• Exercise requirements: Write out the listing in full, matching it word for word.
┌─ Information supplied
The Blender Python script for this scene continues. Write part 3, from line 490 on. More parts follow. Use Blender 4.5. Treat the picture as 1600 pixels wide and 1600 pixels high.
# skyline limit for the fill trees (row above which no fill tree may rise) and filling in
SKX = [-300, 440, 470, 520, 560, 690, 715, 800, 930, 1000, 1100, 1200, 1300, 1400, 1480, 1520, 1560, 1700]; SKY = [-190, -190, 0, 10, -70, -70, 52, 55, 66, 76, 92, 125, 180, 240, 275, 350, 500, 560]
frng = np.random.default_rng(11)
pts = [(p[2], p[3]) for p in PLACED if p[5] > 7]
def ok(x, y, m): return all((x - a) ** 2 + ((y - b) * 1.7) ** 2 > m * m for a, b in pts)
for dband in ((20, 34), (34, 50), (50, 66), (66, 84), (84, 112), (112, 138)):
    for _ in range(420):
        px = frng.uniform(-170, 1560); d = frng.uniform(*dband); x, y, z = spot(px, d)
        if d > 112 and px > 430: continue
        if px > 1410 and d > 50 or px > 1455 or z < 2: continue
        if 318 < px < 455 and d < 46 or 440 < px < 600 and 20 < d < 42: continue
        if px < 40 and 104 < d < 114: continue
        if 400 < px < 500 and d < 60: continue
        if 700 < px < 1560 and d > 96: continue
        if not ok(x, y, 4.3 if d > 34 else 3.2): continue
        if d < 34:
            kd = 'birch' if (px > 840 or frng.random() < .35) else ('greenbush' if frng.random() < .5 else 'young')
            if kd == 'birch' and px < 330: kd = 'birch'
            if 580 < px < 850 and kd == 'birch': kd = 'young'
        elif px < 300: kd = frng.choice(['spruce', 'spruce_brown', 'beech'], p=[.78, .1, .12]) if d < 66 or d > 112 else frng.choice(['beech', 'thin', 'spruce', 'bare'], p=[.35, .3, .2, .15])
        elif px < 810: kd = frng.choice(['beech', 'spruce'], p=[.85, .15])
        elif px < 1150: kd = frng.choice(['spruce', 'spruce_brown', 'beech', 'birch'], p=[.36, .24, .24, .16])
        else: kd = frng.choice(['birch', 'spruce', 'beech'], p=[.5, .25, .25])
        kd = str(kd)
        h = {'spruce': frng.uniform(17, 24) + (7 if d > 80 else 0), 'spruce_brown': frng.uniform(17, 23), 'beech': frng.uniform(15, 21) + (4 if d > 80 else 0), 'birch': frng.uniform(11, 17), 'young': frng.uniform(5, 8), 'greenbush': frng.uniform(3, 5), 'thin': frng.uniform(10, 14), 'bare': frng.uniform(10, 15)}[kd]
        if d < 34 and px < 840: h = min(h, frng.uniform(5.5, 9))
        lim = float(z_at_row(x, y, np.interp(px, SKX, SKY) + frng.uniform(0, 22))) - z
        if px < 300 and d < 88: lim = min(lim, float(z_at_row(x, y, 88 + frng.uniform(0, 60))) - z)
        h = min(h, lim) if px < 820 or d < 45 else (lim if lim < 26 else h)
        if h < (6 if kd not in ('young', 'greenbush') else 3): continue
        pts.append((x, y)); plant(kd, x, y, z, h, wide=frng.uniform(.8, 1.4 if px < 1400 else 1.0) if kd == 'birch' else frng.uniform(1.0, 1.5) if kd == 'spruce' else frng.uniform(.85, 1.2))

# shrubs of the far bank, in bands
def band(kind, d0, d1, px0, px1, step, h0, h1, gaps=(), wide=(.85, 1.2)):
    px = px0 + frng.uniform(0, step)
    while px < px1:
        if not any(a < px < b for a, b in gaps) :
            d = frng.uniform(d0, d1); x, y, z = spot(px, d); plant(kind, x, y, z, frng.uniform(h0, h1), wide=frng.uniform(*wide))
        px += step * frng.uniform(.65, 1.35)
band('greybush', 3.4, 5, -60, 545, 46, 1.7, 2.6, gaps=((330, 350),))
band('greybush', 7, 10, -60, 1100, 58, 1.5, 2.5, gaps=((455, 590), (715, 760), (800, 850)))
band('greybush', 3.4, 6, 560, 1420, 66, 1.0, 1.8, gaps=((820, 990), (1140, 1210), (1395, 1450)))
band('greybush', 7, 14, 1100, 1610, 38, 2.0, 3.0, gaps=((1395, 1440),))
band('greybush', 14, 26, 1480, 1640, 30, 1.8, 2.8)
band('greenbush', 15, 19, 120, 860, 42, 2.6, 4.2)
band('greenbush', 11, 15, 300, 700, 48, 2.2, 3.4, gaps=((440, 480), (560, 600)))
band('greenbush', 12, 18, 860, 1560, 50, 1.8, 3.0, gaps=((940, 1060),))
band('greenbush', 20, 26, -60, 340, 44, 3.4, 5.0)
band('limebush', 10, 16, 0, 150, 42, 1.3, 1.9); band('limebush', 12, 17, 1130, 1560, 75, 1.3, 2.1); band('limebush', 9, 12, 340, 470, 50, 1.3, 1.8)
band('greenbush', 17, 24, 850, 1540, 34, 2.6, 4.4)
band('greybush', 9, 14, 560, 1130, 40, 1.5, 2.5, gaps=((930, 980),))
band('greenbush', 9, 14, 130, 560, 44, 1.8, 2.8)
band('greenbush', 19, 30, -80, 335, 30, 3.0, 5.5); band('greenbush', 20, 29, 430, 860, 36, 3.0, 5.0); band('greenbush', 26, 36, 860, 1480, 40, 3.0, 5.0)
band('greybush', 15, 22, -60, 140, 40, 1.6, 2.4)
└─
• Solution to the exercise:
The Blender Python script for this scene continues. Write part 3, from line 490 on. More parts follow. Use Blender 4.5. Treat the picture as 1600 pixels wide and 1600 pixels high.
# skyline limit for the fill trees (row above which no fill tree may rise) and filling in
SKX = [-300, 440, 470, 520, 560, 690, 715, 800, 930, 1000, 1100, 1200, 1300, 1400, 1480, 1520, 1560, 1700]; SKY = [-190, -190, 0, 10, -70, -70, 52, 55, 66, 76, 92, 125, 180, 240, 275, 350, 500, 560]
frng = np.random.default_rng(11)
pts = [(p[2], p[3]) for p in PLACED if p[5] > 7]
def ok(x, y, m): return all((x - a) ** 2 + ((y - b) * 1.7) ** 2 > m * m for a, b in pts)
for dband in ((20, 34), (34, 50), (50, 66), (66, 84), (84, 112), (112, 138)):
    for _ in range(420):
        px = frng.uniform(-170, 1560); d = frng.uniform(*dband); x, y, z = spot(px, d)
        if d > 112 and px > 430: continue
        if px > 1410 and d > 50 or px > 1455 or z < 2: continue
        if 318 < px < 455 and d < 46 or 440 < px < 600 and 20 < d < 42: continue
        if px < 40 and 104 < d < 114: continue
        if 400 < px < 500 and d < 60: continue
        if 700 < px < 1560 and d > 96: continue
        if not ok(x, y, 4.3 if d > 34 else 3.2): continue
        if d < 34:
            kd = 'birch' if (px > 840 or frng.random() < .35) else ('greenbush' if frng.random() < .5 else 'young')
            if kd == 'birch' and px < 330: kd = 'birch'
            if 580 < px < 850 and kd == 'birch': kd = 'young'
        elif px < 300: kd = frng.choice(['spruce', 'spruce_brown', 'beech'], p=[.78, .1, .12]) if d < 66 or d > 112 else frng.choice(['beech', 'thin', 'spruce', 'bare'], p=[.35, .3, .2, .15])
        elif px < 810: kd = frng.choice(['beech', 'spruce'], p=[.85, .15])
        elif px < 1150: kd = frng.choice(['spruce', 'spruce_brown', 'beech', 'birch'], p=[.36, .24, .24, .16])
        else: kd = frng.choice(['birch', 'spruce', 'beech'], p=[.5, .25, .25])
        kd = str(kd)
        h = {'spruce': frng.uniform(17, 24) + (7 if d > 80 else 0), 'spruce_brown': frng.uniform(17, 23), 'beech': frng.uniform(15, 21) + (4 if d > 80 else 0), 'birch': frng.uniform(11, 17), 'young': frng.uniform(5, 8), 'greenbush': frng.uniform(3, 5), 'thin': frng.uniform(10, 14), 'bare': frng.uniform(10, 15)}[kd]
        if d < 34 and px < 840: h = min(h, frng.uniform(5.5, 9))
        lim = float(z_at_row(x, y, np.interp(px, SKX, SKY) + frng.uniform(0, 22))) - z
        if px < 300 and d < 88: lim = min(lim, float(z_at_row(x, y, 88 + frng.uniform(0, 60))) - z)
        h = min(h, lim) if px < 820 or d < 45 else (lim if lim < 26 else h)
        if h < (6 if kd not in ('young', 'greenbush') else 3): continue
        pts.append((x, y)); plant(kd, x, y, z, h, wide=frng.uniform(.8, 1.4 if px < 1400 else 1.0) if kd == 'birch' else frng.uniform(1.0, 1.5) if kd == 'spruce' else frng.uniform(.85, 1.2))

# shrubs of the far bank, in bands
def band(kind, d0, d1, px0, px1, step, h0, h1, gaps=(), wide=(.85, 1.2)):
    px = px0 + frng.uniform(0, step)
    while px < px1:
        if not any(a < px < b for a, b in gaps) :
            d = frng.uniform(d0, d1); x, y, z = spot(px, d); plant(kind, x, y, z, frng.uniform(h0, h1), wide=frng.uniform(*wide))
        px += step * frng.uniform(.65, 1.35)
band('greybush', 3.4, 5, -60, 545, 46, 1.7, 2.6, gaps=((330, 350),))
band('greybush', 7, 10, -60, 1100, 58, 1.5, 2.5, gaps=((455, 590), (715, 760), (800, 850)))
band('greybush', 3.4, 6, 560, 1420, 66, 1.0, 1.8, gaps=((820, 990), (1140, 1210), (1395, 1450)))
band('greybush', 7, 14, 1100, 1610, 38, 2.0, 3.0, gaps=((1395, 1440),))
band('greybush', 14, 26, 1480, 1640, 30, 1.8, 2.8)
band('greenbush', 15, 19, 120, 860, 42, 2.6, 4.2)
band('greenbush', 11, 15, 300, 700, 48, 2.2, 3.4, gaps=((440, 480), (560, 600)))
band('greenbush', 12, 18, 860, 1560, 50, 1.8, 3.0, gaps=((940, 1060),))
band('greenbush', 20, 26, -60, 340, 44, 3.4, 5.0)
band('limebush', 10, 16, 0, 150, 42, 1.3, 1.9); band('limebush', 12, 17, 1130, 1560, 75, 1.3, 2.1); band('limebush', 9, 12, 340, 470, 50, 1.3, 1.8)
band('greenbush', 17, 24, 850, 1540, 34, 2.6, 4.4)
band('greybush', 9, 14, 560, 1130, 40, 1.5, 2.5, gaps=((930, 980),))
band('greenbush', 9, 14, 130, 560, 44, 1.8, 2.8)
band('greenbush', 19, 30, -80, 335, 30, 3.0, 5.5); band('greenbush', 20, 29, 430, 860, 36, 3.0, 5.0); band('greenbush', 26, 36, 860, 1480, 40, 3.0, 5.0)
band('greybush', 15, 22, -60, 140, 40, 1.6, 2.4)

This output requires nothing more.